The problem is this term is so so small compare to \frac 1 2 \sin(2\omega +2\phi_m+ Δ \phi)\; where it swing from -0.5 to +0.5 that it would be very very hard to filter out to retrieve that very low amplitude. It might work if the modulating frequency is much higher in order to make the
\frac 1 2 \sin (Δ\phi)\; larger so it is easier to detect. But that would violate every rule of real life modulation that I can think of regarding side band interference and all!

 

[sophiecentaur]

The problem with using a simple temporal filter, as suggested, is that its response is periodic for ever. A good old lumped component resonator works only over a limited frequency range and you can get a 'fast slope', which will discriminate a small frequency deviation.

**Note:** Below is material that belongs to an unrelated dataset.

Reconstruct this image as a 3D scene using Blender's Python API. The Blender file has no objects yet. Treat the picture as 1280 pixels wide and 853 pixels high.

The quarter wave delay must, surely, refer to the wavelength of the carrier and not to the modulation. It's always much easier to think of what goes on when you have a high deviation (wrt the modulating frequency) because it is possible just to consider the carrier 'sweeping up and down' over the discriminator slope and rely on the fact that the modulation sidebands (although infinite, in theory) all lie comfortably within the span of the filter. If the modulating frequency is not low compared with the carrier (small fractional bandwidth) then it becomes a bit of a nightmare due to the folding back of the lower sidebands which could fall below Zero Hz.

 

[Mike_In_Plano]

This was onced used in exceptional quality FM tuners. IF frequency was knocked down to a few MHz, and the delay was a long, thin coaxial cable that was spireled up in a 4" diameter x 1" high sheild can. The output was beat against the original signal in a fairly common mixer chip and the output was the demodulated signal.
Using a glass or quartz delay line, one should be able to fit this technology in just a few square inches.